GIVEN REQUEST
Transcribe all of the records word for word, but omit the pictures.

##############################

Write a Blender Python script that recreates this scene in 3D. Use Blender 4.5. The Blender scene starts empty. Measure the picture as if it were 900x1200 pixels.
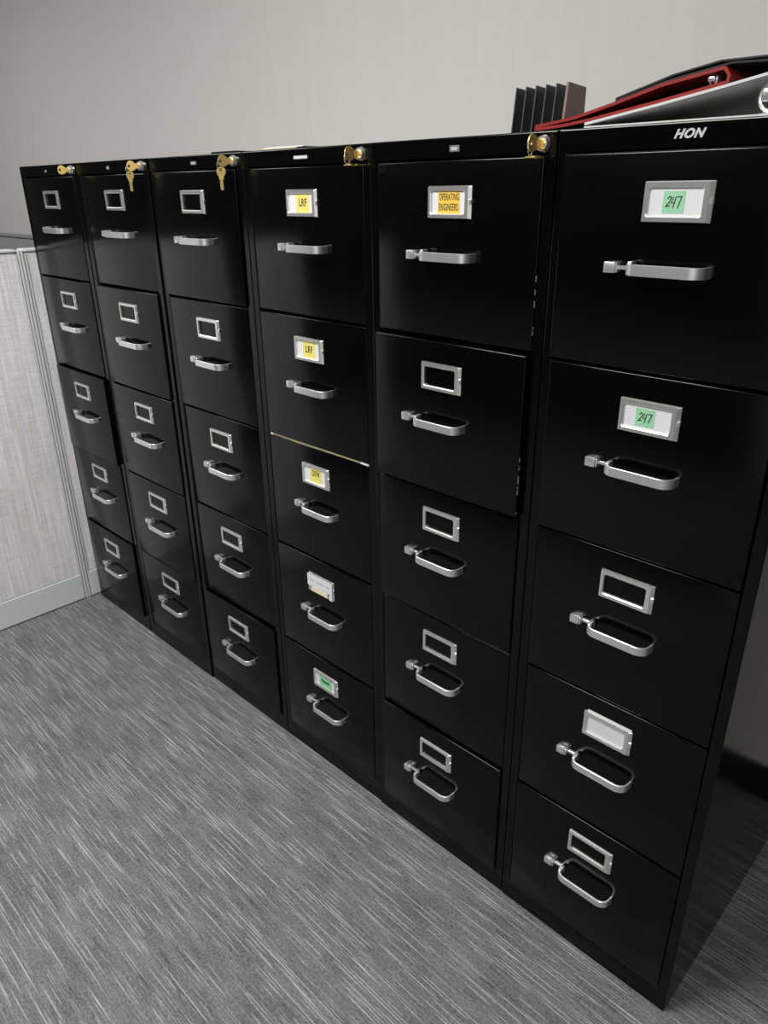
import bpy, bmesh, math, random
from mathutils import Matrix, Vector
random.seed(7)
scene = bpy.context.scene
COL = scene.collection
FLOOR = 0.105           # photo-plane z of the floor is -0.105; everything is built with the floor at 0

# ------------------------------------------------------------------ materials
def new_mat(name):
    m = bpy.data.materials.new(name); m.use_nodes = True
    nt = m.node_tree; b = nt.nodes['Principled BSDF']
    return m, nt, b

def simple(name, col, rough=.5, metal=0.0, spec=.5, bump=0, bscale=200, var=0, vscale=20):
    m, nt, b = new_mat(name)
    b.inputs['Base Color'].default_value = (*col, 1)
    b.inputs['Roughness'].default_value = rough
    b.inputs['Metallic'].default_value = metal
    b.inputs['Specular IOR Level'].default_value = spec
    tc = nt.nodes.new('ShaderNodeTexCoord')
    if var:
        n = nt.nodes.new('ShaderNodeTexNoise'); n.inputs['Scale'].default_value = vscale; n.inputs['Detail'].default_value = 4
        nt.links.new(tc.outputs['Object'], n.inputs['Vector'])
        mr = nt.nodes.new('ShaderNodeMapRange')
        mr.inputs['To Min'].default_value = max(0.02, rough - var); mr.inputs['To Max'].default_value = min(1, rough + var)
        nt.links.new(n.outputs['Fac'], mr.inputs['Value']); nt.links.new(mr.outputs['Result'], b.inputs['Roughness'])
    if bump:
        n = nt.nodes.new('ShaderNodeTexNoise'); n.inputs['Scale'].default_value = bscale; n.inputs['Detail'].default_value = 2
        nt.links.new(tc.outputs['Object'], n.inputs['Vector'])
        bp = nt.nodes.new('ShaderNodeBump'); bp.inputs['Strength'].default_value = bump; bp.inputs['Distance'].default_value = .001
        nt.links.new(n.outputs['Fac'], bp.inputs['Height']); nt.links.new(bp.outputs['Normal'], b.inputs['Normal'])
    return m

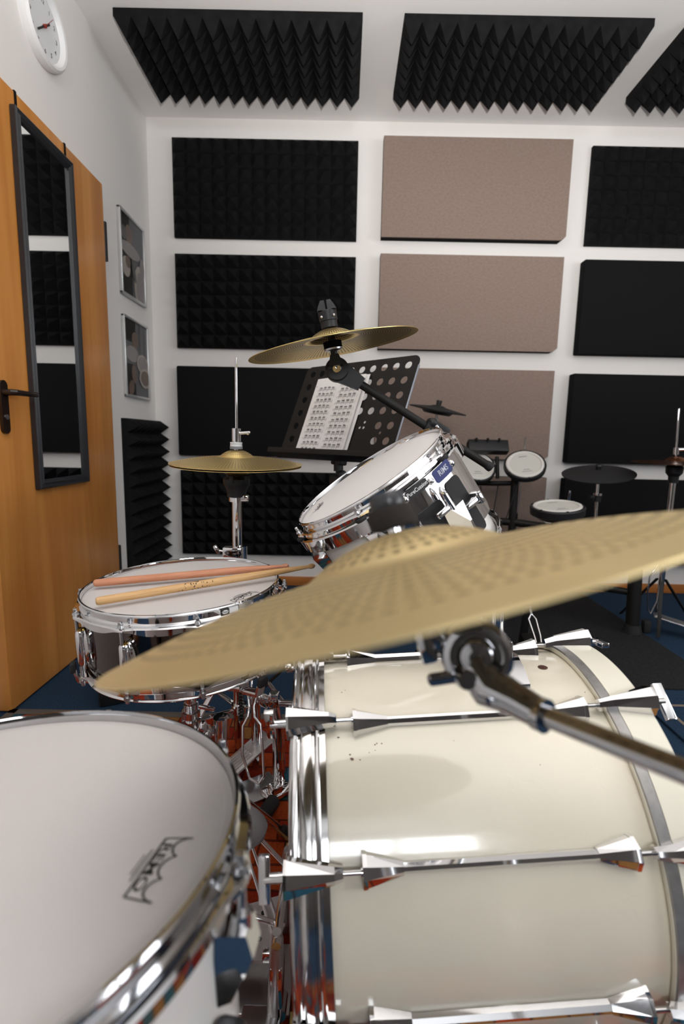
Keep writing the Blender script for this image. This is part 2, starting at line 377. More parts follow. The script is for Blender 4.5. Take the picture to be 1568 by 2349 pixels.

##############################

OUTPUT
Write a Blender Python script that recreates this scene in 3D. Use Blender 4.5. The Blender scene starts empty. Measure the picture as if it were 900x1200 pixels.
import bpy, bmesh, math, random
from mathutils import Matrix, Vector
random.seed(7)
scene = bpy.context.scene
COL = scene.collection
FLOOR = 0.105           # photo-plane z of the floor is -0.105; everything is built with the floor at 0

# ------------------------------------------------------------------ materials
def new_mat(name):
    m = bpy.data.materials.new(name); m.use_nodes = True
    nt = m.node_tree; b = nt.nodes['Principled BSDF']
    return m, nt, b

def simple(name, col, rough=.5, metal=0.0, spec=.5, bump=0, bscale=200, var=0, vscale=20):
    m, nt, b = new_mat(name)
    b.inputs['Base Color'].default_value = (*col, 1)
    b.inputs['Roughness'].default_value = rough
    b.inputs['Metallic'].default_value = metal
    b.inputs['Specular IOR Level'].default_value = spec
    tc = nt.nodes.new('ShaderNodeTexCoord')
    if var:
        n = nt.nodes.new('ShaderNodeTexNoise'); n.inputs['Scale'].default_value = vscale; n.inputs['Detail'].default_value = 4
        nt.links.new(tc.outputs['Object'], n.inputs['Vector'])
        mr = nt.nodes.new('ShaderNodeMapRange')
        mr.inputs['To Min'].default_value = max(0.02, rough - var); mr.inputs['To Max'].default_value = min(1, rough + var)
        nt.links.new(n.outputs['Fac'], mr.inputs['Value']); nt.links.new(mr.outputs['Result'], b.inputs['Roughness'])
    if bump:
        n = nt.nodes.new('ShaderNodeTexNoise'); n.inputs['Scale'].default_value = bscale; n.inputs['Detail'].default_value = 2
        nt.links.new(tc.outputs['Object'], n.inputs['Vector'])
        bp = nt.nodes.new('ShaderNodeBump'); bp.inputs['Strength'].default_value = bump; bp.inputs['Distance'].default_value = .001
        nt.links.new(n.outputs['Fac'], bp.inputs['Height']); nt.links.new(bp.outputs['Normal'], b.inputs['Normal'])
    return m

Keep writing the Blender script for this image. This is part 2, starting at line 377. More parts follow. The script is for Blender 4.5. Take the picture to be 1568 by 2349 pixels.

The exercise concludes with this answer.